Friday, June 16, 2006

Women, Let Us Pray For Our Men Like This:

1. That all of your life-in whatever calling-be devoted to the glory of God.

2. That the promises of Christ be trusted so fully that peace and joy and strength fill

your soul to overflowing.

3. That this fullness of God overflow in daily acts of love so that people might see

your good deeds and give glory to your Father in Heaven.

4. That you be men of the Book, who love and study and obey the Bible in every area

of its teaching; that meditation on Biblical truth be the source of hope and faith; that you

continue to grow in understanding through all the chapters of your life, never thinking

that study and growth are only for others.

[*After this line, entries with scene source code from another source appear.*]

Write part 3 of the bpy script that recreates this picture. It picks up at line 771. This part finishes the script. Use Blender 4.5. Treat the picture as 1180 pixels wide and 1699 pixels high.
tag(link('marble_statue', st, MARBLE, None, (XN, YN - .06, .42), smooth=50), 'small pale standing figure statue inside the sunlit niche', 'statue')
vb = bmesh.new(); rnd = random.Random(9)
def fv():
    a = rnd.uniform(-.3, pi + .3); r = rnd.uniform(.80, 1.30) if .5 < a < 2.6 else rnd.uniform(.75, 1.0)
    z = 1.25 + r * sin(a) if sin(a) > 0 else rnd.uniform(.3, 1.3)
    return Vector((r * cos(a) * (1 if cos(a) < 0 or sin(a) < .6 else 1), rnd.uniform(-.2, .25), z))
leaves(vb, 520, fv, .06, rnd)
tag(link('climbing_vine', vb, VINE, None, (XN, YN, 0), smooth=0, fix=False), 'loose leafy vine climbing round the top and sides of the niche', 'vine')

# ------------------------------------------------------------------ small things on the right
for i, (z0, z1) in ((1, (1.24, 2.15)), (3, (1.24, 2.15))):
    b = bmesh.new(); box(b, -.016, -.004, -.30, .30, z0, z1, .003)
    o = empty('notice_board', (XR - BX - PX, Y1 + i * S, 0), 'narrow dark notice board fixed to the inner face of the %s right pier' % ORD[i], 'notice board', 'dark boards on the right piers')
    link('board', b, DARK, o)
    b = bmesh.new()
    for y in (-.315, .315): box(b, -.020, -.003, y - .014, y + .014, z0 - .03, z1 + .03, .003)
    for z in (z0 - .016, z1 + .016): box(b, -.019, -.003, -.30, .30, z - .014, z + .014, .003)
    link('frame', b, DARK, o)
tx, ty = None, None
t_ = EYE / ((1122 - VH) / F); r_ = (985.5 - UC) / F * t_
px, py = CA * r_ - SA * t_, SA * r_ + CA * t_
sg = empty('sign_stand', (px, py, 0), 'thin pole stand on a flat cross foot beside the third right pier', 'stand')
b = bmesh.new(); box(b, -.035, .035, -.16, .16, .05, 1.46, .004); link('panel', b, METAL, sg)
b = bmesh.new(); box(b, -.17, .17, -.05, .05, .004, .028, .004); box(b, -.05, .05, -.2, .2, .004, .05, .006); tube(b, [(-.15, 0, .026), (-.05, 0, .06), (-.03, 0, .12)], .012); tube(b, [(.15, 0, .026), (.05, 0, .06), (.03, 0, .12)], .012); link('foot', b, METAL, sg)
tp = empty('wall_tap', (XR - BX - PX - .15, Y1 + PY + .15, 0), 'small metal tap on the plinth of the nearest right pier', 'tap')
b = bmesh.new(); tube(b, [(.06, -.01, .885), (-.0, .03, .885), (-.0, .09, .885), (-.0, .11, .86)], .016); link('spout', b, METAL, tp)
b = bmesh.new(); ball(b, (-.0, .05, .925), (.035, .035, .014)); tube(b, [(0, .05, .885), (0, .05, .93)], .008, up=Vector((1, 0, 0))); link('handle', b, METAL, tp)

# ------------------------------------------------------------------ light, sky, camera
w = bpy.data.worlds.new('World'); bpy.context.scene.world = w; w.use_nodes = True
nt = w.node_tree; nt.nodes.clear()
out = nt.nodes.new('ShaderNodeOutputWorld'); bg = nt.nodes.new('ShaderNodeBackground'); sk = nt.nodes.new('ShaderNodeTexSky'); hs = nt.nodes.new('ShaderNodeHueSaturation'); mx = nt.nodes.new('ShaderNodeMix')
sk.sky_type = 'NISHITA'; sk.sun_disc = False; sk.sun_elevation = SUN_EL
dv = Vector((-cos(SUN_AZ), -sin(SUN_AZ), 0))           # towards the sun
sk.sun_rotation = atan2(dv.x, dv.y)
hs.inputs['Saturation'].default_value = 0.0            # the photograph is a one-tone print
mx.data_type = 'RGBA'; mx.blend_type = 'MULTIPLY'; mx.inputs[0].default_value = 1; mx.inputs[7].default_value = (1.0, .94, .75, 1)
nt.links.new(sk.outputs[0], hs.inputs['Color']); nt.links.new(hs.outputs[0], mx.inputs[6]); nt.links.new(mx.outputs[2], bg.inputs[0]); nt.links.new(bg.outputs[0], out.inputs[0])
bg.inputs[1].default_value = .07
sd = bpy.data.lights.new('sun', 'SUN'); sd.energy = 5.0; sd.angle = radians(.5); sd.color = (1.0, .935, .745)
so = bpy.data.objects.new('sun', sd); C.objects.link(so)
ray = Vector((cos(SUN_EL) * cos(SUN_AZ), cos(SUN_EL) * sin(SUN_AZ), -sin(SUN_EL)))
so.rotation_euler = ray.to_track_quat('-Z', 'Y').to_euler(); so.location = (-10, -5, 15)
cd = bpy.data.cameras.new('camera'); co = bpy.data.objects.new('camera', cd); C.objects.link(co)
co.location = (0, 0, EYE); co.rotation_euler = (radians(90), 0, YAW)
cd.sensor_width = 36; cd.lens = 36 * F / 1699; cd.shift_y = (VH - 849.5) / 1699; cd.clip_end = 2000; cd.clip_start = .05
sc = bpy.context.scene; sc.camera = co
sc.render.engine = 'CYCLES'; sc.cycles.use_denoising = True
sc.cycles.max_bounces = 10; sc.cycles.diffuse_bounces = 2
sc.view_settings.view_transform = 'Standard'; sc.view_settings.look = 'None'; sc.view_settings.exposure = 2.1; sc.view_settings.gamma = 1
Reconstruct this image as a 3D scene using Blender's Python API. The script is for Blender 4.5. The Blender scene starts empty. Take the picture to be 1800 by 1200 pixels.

5. That you be men of prayer, so that the Word of God will be opened to you, so the

power of faith and holiness will descend upon you; that your spiritual influence may

increase at home and at church and in the world.

6. That you be men who have a deep grasp of the sovereign grace of God which

undergirds all these spiritual processes; and that you be deep thinkers about the doctrines

of grace, and even deeper lovers of these things.

7. That you be totally committed to ministry, whatever your specific calling; that you

not fritter away your time on excessive sports and recreation or unimportant hobbies or

aimless diddling in the garage; but that you redeem the time for Christ and his Kingdom.

8. That, if you are single, you exploit your singleness to the full in devotion to God

(the way Jesus and Paul and Mary Slessor and Amy Carmichael did) and not be

paralyzed by the desire to be married.

9. That, if you are married, you love your wife the way Christ loved the church and

gave himself for her; that you be a humble, self-denying, upbuilding, happy spiritual

leader; that you consistently grow in grace and knowledge so as never to quench the

aspirations of your wife for spiritual advancement; that you cultivate tenderness and

strength, a pattern of initiative and a listening ear; and that you accept the responsibility

of provision and protection in the family, however you and your wife share the labor.

10. That, if you have children, you accept primary responsibility, in partnership with

your wife (or as a single parent), to raise up children in the discipline and instruction of

the Lord-children who hope in the triumph of God; that you establish a pattern of

teaching and discipline that is not solely dependent on the church or school to impart

Bible knowledge and spiritual values to the children; and that you give your children the

time and attention and affection that communicates the true nature of our Father in

Heaven.

11. That you not assume advancement and peer approval in your gainful employment

are the highest values in life; but that you ponder the eternal significance of faithful

fatherhood and time spent with your wife; that you repeatedly consider the new

possibilities at each stage of your life for maximizing your energies for the glory of God

in ministry; that you pose the question often: Is our family molded by the culture, or do

we embody the values of the Kingdom of God? That you lead the family in making

choices not on the basis of secular trends or upward lifestyle expectations, but on the

basis of what will strengthen the faith of the family and advance the cause of Christ.

12. That you step back and (with your wife, if you are married) plan the various forms

of your life’s ministry in chapters. Chapters are divided by various things-age, strength,

singleness, marriage, employment, children at home, children in college, grandchildren,

retirement, etc. No chapter has all the joys. Finite life is a series of tradeoffs. Finding

God’s will and living for the glory of Christ to the full in every chapter is what makes it a

success, not whether it reads like somebody else’s chapter or whether it has in it what

only another chapter will bring.

13. That you develop a wartime mentality and lifestyle; that you never forget that life

is short, that billions of people hang in the balance of heaven and hell every day, that the

love of money is spiritual suicide, that the goals of upward mobility (nicer clothes, cars,

houses, vacations, food, hobbies) are a poor and dangerous substitute for the goals of

living for Christ with all your might and maximizing your joy in ministry to people’s

needs.

14. That in all your relationships with women (not just in marriage) you seek the

guidance of the Holy Spirit in applying the Biblical vision of manhood and womanhood;

that you develop a style and demeanor that expresses your God-given responsibility for

humble strength and leadership, and for self-sacrificing provision and protection; that you

think creatively and with cultural sensitivity (just as she must do) in shaping the style and

setting the tone of your interaction with women.

15. That you see the Biblical guidelines for what is appropriate and inappropriate for

men and women not as license for domination or bossy passivity, but as a call to servant

leadership that thinks in terms of responsibilities not rights; that you see these principles

as wise and gracious prescriptions for how to discover the true freedom of God’s ideal of

complementarity; that you encourage the fruitful engagement of women in the countless

ministry roles that are Biblically appropriate and deeply needed.